Gute neue Lektüre aus der Yale University dazu (keine Lateinkenntnisse erforderlich):

PAX TECHNICA von P Howard

http://yalepress.yale.edu/book.asp?isbn=9780300199475

Der Autor, ein renommierter Sozialwissenschaftler,  kennt die Szene zu gut wie kaum einer.

 

 

 

 

@Gastmann

 

Der "Skandal" ist m.E. weniger darin zu sehen, dass eine Regierung eine Einsatzkommandoaktion ungenau darstellt, resp. lügt, sondern der "Skandal" entfaltet sich in den Konsequenzen.

 

Wenn Seal Team 6 im Gebäude nicht angegriffen wurde (Feuergefecht), dann war es keine Notwehr, sondern eine vorsätzliche Exekution.

 

Das bedeutet, man hätte bin Laden festsetzen und in der Folge auch verhören können. 

Ein Geständnis bin Ladens wie genau 9/11 von seiner Gruppe geplant und geleitet wurde, hätte viel Licht in die damaligen Vorgänge gebracht.

Eine nicht totzukriegende VT ist doch die Inside Job Theorie. Es müsste im ureigensten Interesse der amerikanischen Regierung sein, diesen Anschlag rechtsstaatlich abzuhandeln.

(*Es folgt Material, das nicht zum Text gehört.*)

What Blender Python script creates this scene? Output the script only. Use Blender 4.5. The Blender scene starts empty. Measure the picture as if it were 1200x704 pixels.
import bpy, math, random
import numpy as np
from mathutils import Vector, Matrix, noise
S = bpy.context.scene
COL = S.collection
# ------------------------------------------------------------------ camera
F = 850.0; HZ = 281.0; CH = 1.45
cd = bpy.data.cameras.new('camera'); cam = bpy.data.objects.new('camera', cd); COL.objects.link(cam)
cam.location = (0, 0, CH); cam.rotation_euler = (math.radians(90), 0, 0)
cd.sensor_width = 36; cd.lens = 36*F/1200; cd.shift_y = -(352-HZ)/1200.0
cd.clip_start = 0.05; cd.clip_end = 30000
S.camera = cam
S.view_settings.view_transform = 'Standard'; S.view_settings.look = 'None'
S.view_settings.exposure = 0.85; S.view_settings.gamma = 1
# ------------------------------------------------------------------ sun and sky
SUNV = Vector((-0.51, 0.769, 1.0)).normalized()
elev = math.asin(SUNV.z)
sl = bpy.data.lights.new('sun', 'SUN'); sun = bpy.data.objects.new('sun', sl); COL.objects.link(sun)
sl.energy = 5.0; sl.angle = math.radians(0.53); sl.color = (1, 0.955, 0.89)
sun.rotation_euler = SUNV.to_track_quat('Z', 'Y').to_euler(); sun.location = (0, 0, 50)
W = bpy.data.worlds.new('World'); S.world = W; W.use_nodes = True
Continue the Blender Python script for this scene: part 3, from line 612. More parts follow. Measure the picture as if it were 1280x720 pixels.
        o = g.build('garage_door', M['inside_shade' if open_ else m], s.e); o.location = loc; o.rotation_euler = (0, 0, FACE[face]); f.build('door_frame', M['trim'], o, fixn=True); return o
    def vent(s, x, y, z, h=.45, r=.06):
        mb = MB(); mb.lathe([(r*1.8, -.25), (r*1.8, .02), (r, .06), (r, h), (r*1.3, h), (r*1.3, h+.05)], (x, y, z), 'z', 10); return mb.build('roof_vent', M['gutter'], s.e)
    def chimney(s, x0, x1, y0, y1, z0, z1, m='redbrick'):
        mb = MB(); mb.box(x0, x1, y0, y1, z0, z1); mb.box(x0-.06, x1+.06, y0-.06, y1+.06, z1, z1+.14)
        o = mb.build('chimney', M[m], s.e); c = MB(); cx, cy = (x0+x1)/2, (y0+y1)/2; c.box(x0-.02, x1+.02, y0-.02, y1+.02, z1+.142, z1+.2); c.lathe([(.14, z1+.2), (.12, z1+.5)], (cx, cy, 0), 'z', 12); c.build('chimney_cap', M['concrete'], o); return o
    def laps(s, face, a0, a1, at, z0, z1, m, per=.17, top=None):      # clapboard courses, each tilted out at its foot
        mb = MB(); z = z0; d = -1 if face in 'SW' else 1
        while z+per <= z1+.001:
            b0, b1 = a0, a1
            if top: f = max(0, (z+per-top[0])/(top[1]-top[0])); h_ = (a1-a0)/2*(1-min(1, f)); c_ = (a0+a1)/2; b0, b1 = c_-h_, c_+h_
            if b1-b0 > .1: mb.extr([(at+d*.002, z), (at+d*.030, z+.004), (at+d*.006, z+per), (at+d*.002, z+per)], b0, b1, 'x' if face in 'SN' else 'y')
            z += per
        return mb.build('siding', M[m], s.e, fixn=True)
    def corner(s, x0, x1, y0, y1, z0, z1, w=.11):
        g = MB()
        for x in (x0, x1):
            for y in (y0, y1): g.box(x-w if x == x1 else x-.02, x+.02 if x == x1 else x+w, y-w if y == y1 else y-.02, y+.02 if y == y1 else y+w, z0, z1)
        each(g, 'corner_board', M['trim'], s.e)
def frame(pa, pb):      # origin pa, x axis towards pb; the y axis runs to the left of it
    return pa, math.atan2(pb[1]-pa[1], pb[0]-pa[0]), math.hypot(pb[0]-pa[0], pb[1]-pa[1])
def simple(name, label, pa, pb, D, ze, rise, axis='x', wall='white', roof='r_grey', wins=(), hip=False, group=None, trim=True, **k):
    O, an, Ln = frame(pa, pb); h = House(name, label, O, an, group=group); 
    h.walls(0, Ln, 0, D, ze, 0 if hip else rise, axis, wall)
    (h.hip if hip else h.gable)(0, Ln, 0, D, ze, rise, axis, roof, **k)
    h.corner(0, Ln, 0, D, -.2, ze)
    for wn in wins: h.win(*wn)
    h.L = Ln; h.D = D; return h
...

Stattdessen wird der "Haupttäter" schnell erschossen. Fände ich skandalös. Denn nach der Geschichte der Massenvernichtungswaffen Saddam Husseins kommen (mir zumindest) stets grosse Zweifel auf bei den Erklärungen der amerikanischen Regierung zu solch historischen Wendepunkten.  

 

 

 

Wir haben uns schon viel zu sehr daran gewöhnt, von der Exekutive belogen zu werden. Erzählt wird, was gerade passend erscheint um die politische Stimmung in die gewünschte Richtung zu beeinflussen - oder auch um die Straftaten von Geheimdiensten zu vertuschen. Dies gilt leider quer durch die Bank vieler Staaten mit an sich demokratisch und rechtstaatlichem System - da sind Merkel und Obama keine Einzelfälle.

Dabei sollte gerade die Lüge der Exekutive in der Demokratie nicht ungeahndet bleiben, denn sie untergräbt die Basis der freien Wahlen. Daneben untergräbt die Lüge de Exekutive auch den Rechtstaat wenn sie dazu eingesetzt wird, Verbrechen von Regierungsorganisationen - wie z.B. Geheimdienste oder Militärs - zu vertuschen.

Angesichts dieser bekannter Lügen, erscheint es unwahrscheinlich, dass bei den Anschlägen zu 9/11 nicht gelogen worden ist.